## begin

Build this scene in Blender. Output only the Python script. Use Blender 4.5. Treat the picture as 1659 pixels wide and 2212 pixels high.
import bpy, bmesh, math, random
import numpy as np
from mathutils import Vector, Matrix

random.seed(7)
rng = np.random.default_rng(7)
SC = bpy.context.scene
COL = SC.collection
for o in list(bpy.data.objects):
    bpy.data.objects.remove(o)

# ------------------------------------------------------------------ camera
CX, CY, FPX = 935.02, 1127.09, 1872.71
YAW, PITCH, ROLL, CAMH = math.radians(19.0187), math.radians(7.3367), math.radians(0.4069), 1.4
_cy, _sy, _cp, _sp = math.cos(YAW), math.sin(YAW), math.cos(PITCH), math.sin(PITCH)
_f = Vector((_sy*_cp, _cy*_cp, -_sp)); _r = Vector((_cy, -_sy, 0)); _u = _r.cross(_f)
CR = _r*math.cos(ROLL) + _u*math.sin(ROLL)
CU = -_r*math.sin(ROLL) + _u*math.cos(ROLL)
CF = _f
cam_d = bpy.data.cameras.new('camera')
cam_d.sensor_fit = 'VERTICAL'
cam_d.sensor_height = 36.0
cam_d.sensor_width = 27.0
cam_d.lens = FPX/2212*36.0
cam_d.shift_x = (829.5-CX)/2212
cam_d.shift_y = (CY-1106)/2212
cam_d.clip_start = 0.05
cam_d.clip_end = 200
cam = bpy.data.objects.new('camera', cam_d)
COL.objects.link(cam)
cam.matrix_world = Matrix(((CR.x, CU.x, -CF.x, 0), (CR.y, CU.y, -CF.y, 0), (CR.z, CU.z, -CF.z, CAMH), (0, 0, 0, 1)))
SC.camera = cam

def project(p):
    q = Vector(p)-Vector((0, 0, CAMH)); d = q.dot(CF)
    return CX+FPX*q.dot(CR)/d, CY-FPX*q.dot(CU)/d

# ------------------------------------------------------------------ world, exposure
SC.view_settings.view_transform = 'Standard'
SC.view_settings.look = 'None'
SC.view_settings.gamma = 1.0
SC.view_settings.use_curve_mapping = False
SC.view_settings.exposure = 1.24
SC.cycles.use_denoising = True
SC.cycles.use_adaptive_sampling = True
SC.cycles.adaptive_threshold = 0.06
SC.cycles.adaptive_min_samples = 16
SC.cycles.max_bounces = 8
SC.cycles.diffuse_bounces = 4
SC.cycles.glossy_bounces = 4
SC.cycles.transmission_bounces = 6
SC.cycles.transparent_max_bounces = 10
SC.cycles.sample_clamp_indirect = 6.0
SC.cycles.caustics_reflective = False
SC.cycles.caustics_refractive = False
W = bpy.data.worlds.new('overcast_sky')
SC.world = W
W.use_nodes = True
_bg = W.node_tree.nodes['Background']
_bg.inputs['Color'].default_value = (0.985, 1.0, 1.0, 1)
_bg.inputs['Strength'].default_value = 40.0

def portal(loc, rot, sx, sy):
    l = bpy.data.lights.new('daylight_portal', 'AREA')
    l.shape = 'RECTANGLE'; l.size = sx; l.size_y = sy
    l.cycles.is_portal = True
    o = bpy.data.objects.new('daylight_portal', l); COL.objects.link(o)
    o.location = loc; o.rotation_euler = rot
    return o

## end
## begin

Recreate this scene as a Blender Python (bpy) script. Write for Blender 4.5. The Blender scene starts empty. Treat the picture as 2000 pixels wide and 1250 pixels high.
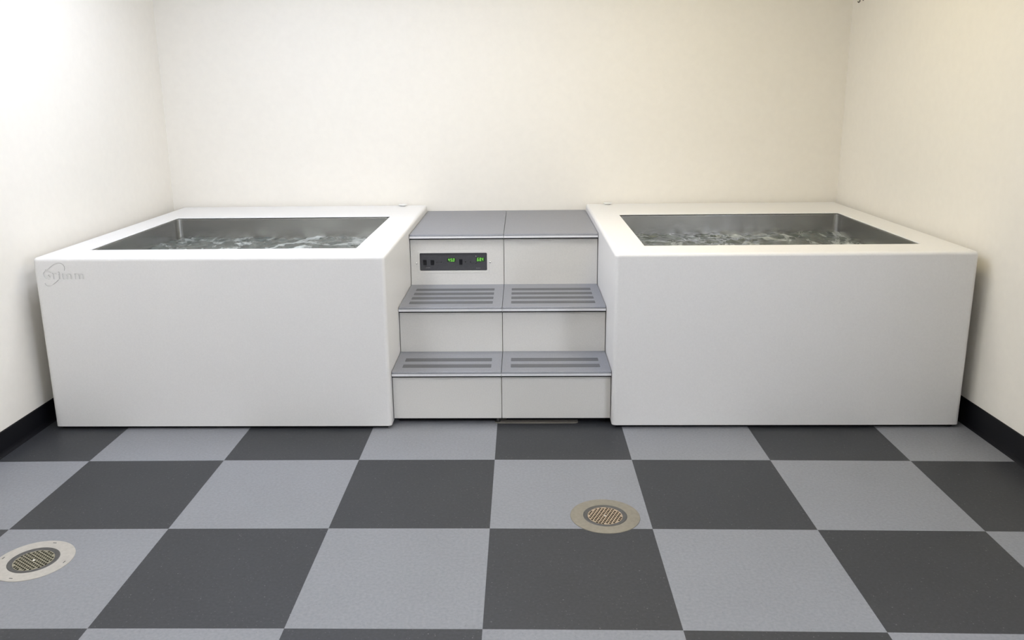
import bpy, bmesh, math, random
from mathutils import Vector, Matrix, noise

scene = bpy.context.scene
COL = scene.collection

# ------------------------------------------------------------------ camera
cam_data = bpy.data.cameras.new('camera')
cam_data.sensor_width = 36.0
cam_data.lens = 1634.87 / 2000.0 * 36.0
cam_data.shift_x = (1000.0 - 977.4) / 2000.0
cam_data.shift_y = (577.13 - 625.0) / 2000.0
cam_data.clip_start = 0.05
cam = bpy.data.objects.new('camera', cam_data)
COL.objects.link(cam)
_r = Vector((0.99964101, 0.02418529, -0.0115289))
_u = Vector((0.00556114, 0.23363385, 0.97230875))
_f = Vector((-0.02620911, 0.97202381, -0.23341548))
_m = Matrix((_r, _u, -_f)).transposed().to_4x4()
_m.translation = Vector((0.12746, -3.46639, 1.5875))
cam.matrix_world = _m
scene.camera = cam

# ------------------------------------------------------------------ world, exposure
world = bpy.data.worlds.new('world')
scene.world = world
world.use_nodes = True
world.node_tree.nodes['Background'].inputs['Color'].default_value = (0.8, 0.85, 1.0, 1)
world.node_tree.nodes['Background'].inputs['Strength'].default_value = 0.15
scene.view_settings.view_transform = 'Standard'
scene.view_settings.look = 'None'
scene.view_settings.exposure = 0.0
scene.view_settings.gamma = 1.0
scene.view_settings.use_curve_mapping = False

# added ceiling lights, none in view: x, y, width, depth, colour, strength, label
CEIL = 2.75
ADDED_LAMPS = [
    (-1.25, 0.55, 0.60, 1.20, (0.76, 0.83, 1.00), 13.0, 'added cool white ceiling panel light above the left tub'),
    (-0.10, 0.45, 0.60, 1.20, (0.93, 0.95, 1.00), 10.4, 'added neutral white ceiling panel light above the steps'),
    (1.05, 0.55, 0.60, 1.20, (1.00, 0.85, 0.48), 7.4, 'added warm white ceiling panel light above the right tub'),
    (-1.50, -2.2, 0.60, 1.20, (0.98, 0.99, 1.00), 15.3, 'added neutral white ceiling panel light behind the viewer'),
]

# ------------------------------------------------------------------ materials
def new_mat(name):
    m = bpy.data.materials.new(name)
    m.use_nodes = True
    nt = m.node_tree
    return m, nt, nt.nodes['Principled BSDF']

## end
## begin

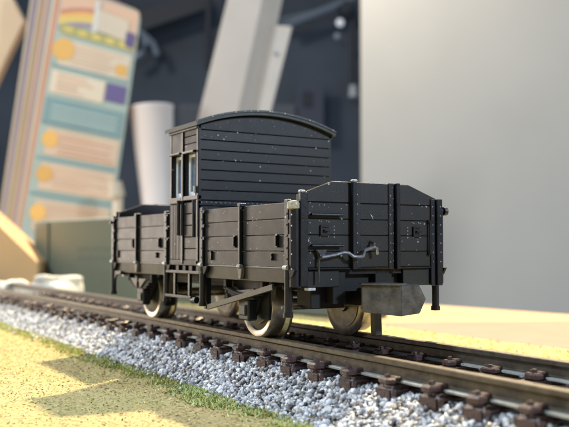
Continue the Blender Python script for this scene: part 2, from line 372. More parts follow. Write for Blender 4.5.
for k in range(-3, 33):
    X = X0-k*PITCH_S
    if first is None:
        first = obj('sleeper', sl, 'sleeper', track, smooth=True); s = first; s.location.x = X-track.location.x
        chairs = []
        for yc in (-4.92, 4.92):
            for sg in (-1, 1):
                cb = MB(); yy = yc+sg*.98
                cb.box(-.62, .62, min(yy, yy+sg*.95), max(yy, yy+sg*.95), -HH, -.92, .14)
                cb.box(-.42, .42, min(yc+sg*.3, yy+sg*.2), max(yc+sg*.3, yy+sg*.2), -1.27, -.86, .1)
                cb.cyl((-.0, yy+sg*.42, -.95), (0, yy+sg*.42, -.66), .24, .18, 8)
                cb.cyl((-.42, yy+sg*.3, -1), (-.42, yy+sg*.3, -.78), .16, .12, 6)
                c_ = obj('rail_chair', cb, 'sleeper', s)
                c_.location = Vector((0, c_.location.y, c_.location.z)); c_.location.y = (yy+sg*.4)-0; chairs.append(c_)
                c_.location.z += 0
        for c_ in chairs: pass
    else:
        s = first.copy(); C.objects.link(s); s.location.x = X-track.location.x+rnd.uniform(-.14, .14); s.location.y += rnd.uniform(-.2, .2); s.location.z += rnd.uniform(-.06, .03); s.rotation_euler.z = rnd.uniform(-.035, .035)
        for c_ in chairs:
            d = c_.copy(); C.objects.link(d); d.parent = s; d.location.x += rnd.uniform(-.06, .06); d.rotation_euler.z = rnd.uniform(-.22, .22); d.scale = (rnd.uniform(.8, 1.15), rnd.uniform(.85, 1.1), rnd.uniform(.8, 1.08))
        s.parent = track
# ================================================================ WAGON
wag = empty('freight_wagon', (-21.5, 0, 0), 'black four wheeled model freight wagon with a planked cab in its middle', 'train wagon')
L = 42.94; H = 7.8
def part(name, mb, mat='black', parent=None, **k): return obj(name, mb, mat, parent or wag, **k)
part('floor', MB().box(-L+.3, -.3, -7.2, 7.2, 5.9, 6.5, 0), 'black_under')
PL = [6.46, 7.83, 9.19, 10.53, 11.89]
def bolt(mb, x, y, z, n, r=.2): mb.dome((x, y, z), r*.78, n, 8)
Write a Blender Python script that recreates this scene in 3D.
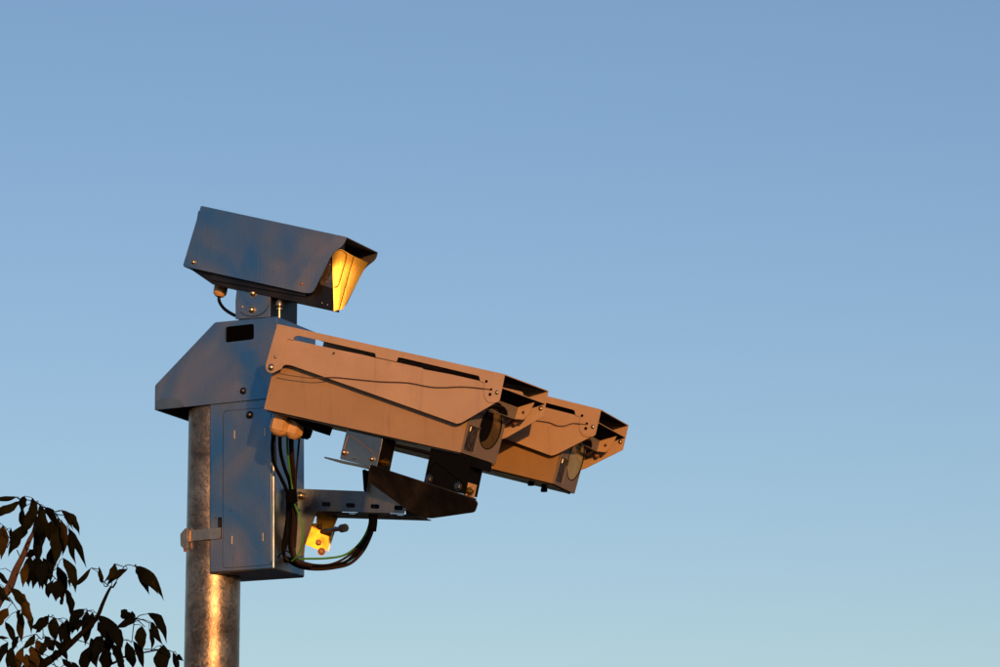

## end

STATED TASK - Extract, without any images, the part of the material above that opens with the line containing "Recreate this scene" and closes with the line containing "from mathutils import Vector, Matrix, noise", both lines included.

FULL RESPONSE -
Recreate this scene as a Blender Python (bpy) script. Write for Blender 4.5. The Blender scene starts empty. Treat the picture as 2000 pixels wide and 1250 pixels high.
import bpy, bmesh, math, random
from mathutils import Vector, Matrix, noise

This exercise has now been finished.